Le père du spectaculaire rétablissement argentin, qui a permis au pays sud-américain d'enchaîner des taux de croissance "à la chinoise" après la crise, estime qu'on commet en Espagne "les mêmes erreurs que celles qui ont provoqué le +corralito+" en Argentine.

"Les politiques que l'Espagne met en place mènent droit à la récession", assure-t-il, en soulignant qu'il faut, au contraire, "des mesures de relance capables d'associer redressement économique et social et assainissement des comptes publics".

Un autre ancien ministre argentin de l'Economie, Ricardo Lopez Murphy, demeure en revanche convaincu que la seule manière d'éviter le gel des avoirs, c'est la rigueur. Son propre plan de rigueur avait été écarté en mars 2001 et il avait dû démissionner quinze jours après avoir été nommé.

"Nous aurions pu corriger le tir et éviter le coeur du problème: la panique et la fuite des capitaux", explique-t-il à l'AFP.

Il estime toutefois qu'entre l'Espagne et l'Argentine "il y a une différence essentielle: l'Europe contrôle l'émission monétaire" alors que l'Argentine voulait respecter coûte que coûte une parité instaurée par la loi: 1 peso = 1 dollar, mais sans en avoir les moyens.
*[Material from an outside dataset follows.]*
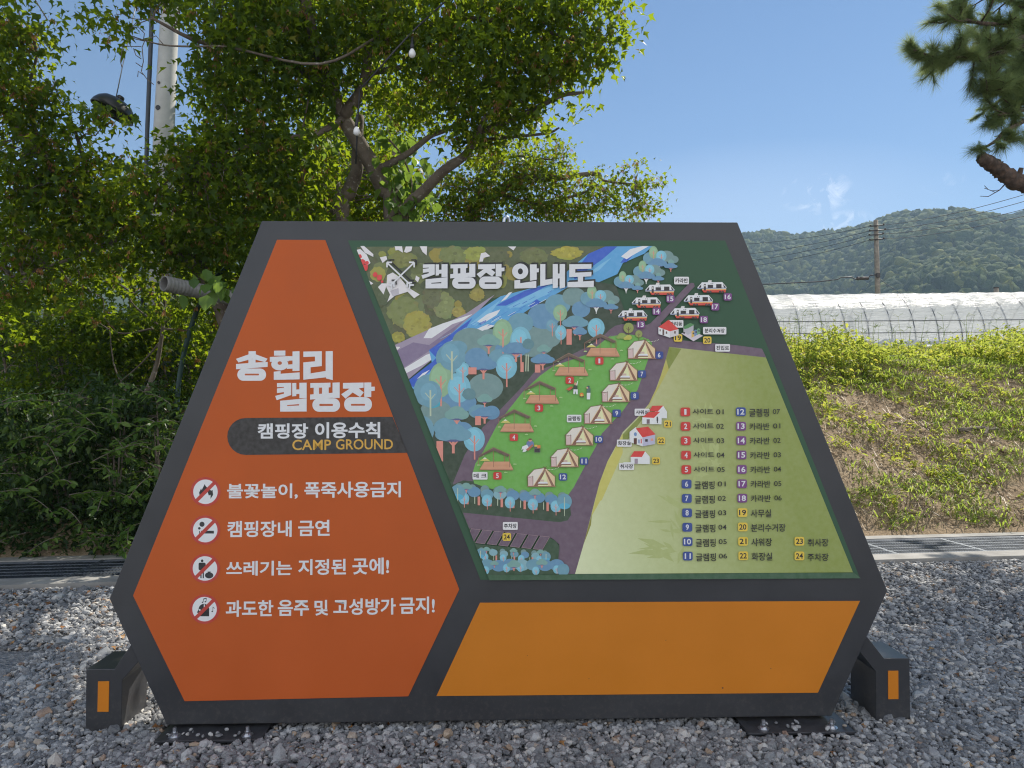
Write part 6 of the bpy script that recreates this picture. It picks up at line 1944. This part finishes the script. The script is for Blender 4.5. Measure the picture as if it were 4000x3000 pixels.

"Nous avons été les Indignés de 2001"

Après un budget 2012 d'une rigueur sans précédent (27,3 milliards d'euros d'économies), le gouvernement espagnol a annoncé 65 milliards d'euros d'économies d'ici fin 2014, dont des coupes visant les fonctionnaires et les chômeurs, s'attirant la colère des manifestants.

"Nous avons été les Indignés de 2001", raconte dans ses bureaux du Congrès le sénateur Eugenio "Nito" Artaza (radical, opposition) en référence aux manifestants espagnols.

M. Artaza avait pris la défense de ceux qui ont vu leur épargne en dollars bloquée puis reconvertie en pesos, avec une perte de plus de 50% du montant initial.

Il appelle les manifestants espagnols à ne pas lâcher prise. "Nos droits, on doit les défendre par la résistance pacifique", affirme-t-il.

Ce sénateur déplore par ailleurs qu'en Espagne aujourd'hui comme il y a dix en Argentine, "l'Etat prenne à sa charge la dette des banques".

C'est pour empêcher la chute des banques que le ministre de l'Economie Domingo Cavallo, père de la parité peso/dollar, avait ordonné le 1er décembre 2001 le gel de tous les dépôts: soit près de 70 milliards de dollars.

Le gouvernement argentin avait ensuite émis des titres pour un montant total de 19,6 milliards de dollars (15,9 milliards d'euros), dont les derniers, pour un montant total de 2,3 milliards de dollars (1,86 milliard d'euros), seront remboursés vendredi.

"Nous finissons de rembourser le +corralito+ dans 1 jour, 19 heures, 36 minutes, 22 secondes", affichait mercredi le ministère de l'Economie sur son site officiel, ajoutant que "sans dette, nous sommes davantage libres".